Jezebel Delilah X is a queer, Black, femme performance artist, writer, filmmaker, and teacher. She is co-host of the East Bay Open Mic, Culture Fuck, a member of the story-telling performance troupe, Griot Noir, and one of the founding members of Deviant Type Press. She has been published in The Womynist, is a featured writer for Black Girl Dangerous, and has written/directed/produced two films that have screened in the Queer Women Of Color Film Festival. She uses a combination of performative memoir, theatrical poetry, and feminist storytelling to combat capitalism and patriarchy and advance her politix of radical love, socioeconomic justice, anti-racism, and community empowerment. She holds a Masters Degree in Creative Writing from Mills College, where she focused on Young Adult Fiction and Memoir Writing.

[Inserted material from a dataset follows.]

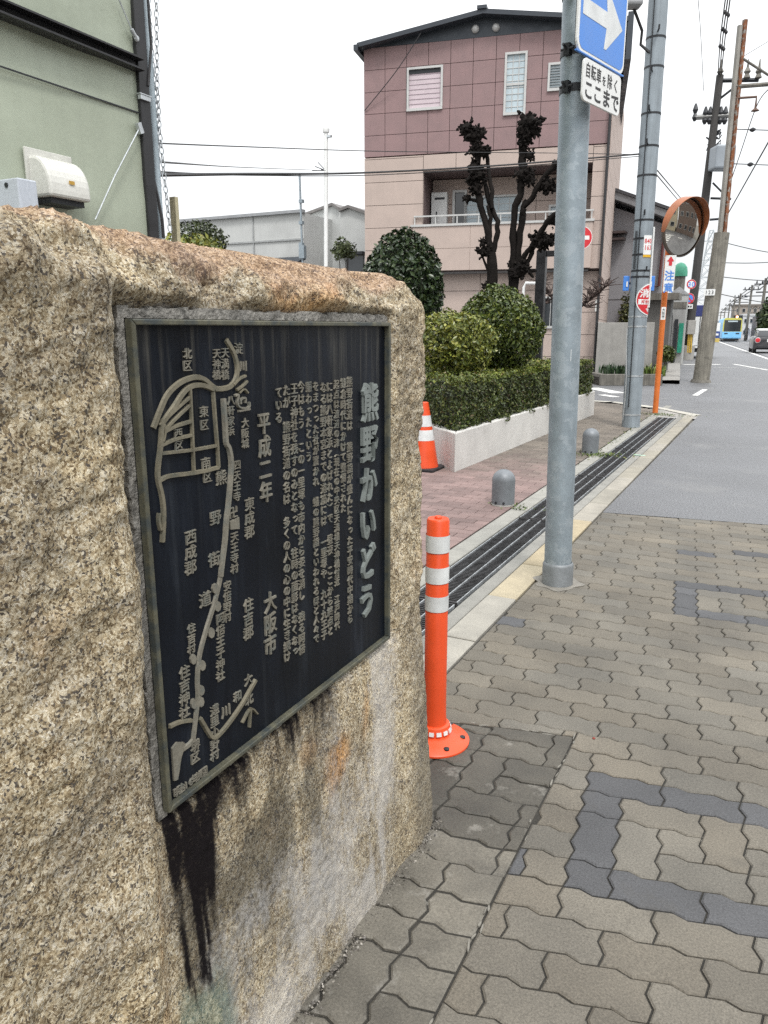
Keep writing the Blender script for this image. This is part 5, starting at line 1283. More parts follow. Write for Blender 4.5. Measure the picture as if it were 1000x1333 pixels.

Joshua Merchant is a writer, activist, and native of East Oakland. Combining a masterful eye for detail, startling vulnerability, and unflinching courage, Joshua explores queer issues, black identity, and the complexities of their intersection. In 2011, he won the title of Youth Speaks champion and represented the Bay Area at Brave New Voices. Later that year, he became the Berkeley Slam’s youngest Individual World Poetry Slam (IWPS) representative. He continues to work with Youth Speaks, as well as “I Go,” a non-profit youth poetry organization, and has performed at the Davis Symphony Hall, the Warfield, and venues across the country. Joshua is one of the great young voices of slam. www.joshuamerchant.tumblr.com
Lambert Moss hails from New York, New York where he drew inspiration from his time in musical theater and from some of the fiercest drag queens ever. He is now happy to call San Francisco his adopted home. In San Francisco he has performed at CounterPULSE in “Precious Drop” with the Jaara Dance Project and sung back up at The Rrazz Room for a wide range of acts including Justin Bond. You can see Lambert on select Friday nights at “SOME THING” belting it out and making his drag mom David GLAMAMORE proud.